Le célibataire mâle, s’il est privé d’épouse, ne se prive pas de femmes. À défaut de justes noces, il a l’amour et les amours. Bien des célibataires entretiennent un ménage… intermittent, ou quelque liaison pas même secrète. Tout autre est le destin de la fille vertueuse qui ne se marie pas, et qui regarde l’amour comme un péché. Elle n’a pas prononcé des vœux, elle n’a pas reçu les grâces que la vie monacale dispense aux religieuses, et cependant, elle a des sens. S’ils dorment longtemps, engourdis par l’accoutumance, ils s’éveillent quelquefois, ou rêvent dans leur sommeil. Heureuse la fille qui n’entend pas leur sourde sollicitation. Elle peut les ignorer, et triompher d’eux sans le savoir, sans avoir jamais connu par son nom l’ennemi qu’elle porte en sa chair. Elle l’appelle « ennui » ou « neurasthénie ». Elle tâche de s’en distraire ou d’en guérir par des régimes. Elle se passionne pour des chats et des chiens. Elle « milite » dans des œuvres. Et il arrive que l’instinct détourné s’apaise. La vieille fille devient une vieille demoiselle aux yeux d’enfant, au cœur d’enfant.

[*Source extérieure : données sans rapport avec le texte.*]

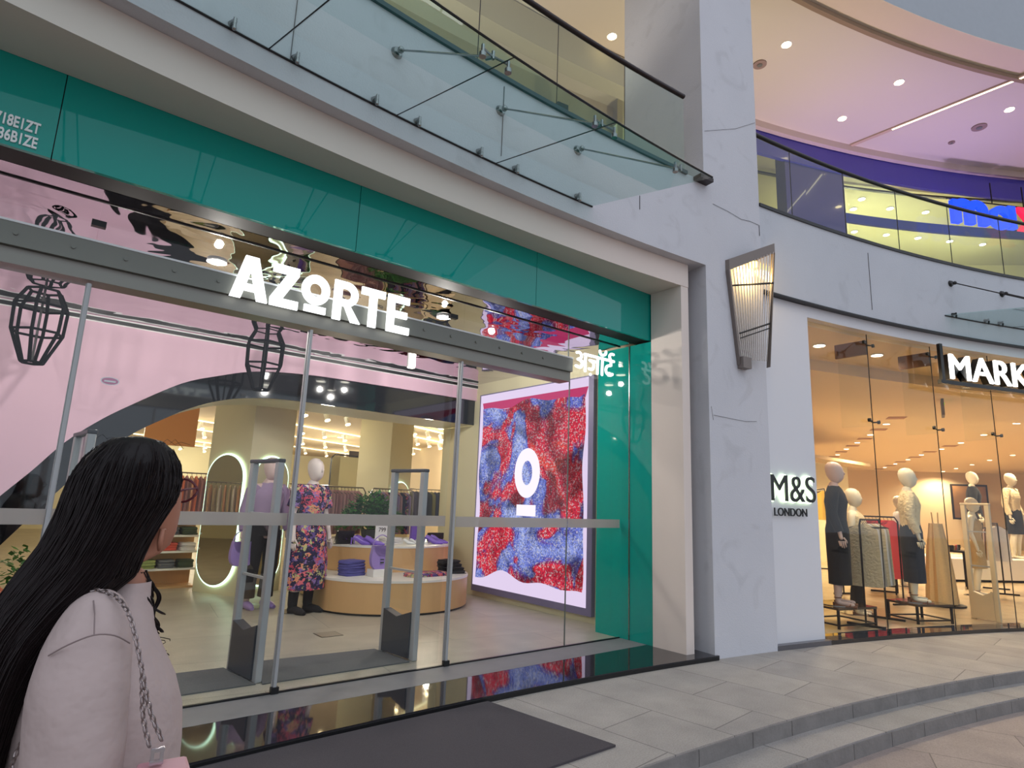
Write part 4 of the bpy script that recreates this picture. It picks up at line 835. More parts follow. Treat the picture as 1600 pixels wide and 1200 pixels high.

Pour d’autres, qui n’ont pas cette ingénuité et qui ne se méprennent pas sur les exigences du désir, la jeunesse est un martyre. L’équilibre organique est compromis autant que l’équilibre moral. La femme, consciente du mal dont elle souffre, donc plus tentée que l’ignorante, connaît des crises d’inavouable désespoir. Souffrance sans témoins, sans confident, que l’orgueil et la pudeur couvrent de masques divers. L’âme s’intoxique des poisons de la chair insatisfaite. Celle qui aurait pu être une amante passionnée, une belle fille sensuelle, une femelle féconde, échappe à l’obsession sexuelle par la volupté de commander, de brimer, d’espionner et de détruire. Les envieuses, les méchantes, les hypocrites, celles qui écrivent des lettres anonymes, celles qui dénoncent les bonheurs clandestins, celles qui assassinent par la calomnie et le mensonge, ce sont des filles que leur chasteté ronge comme un corrosif.

Il faut les fuir et les plaindre. Le monde où elles vivent ne les plaint pas. S’il soupçonne leur détresse, il en fait risée. Car on admet que les servantes et les ouvrières aient des enfants sans avoir de maris, et que le peuple, encore, tout près de la nature, cède à la nature. (Le peuple, d’ailleurs, accepte ces accidents avec une philosophie résignée et la fille-mère s’y marie tout comme une autre.) Mais une personne bien élevée, qui ne se marie pas, il semble qu’elle soit faite d’une chair insexuée, pétrie de neige et de lis. On peut comprendre qu’elle regrette le mariage, mais qu’elle regrette le mari, qu’elle regrette l’homme ! cela paraît dégoûtant et un peu comique.

Dans ce monde bourgeois, et surtout en province, la vieille fille est une vraie vieille fille, bon gré, mal gré. À Paris, ce type n’existe plus guère. Il y a beaucoup de personnes non mariées qui sont femmes complètement. On ferme les yeux, ou l’on dit :

« C’est leur affaire. »

Et il y en a même qui n’attendent pas d’être des vieilles filles.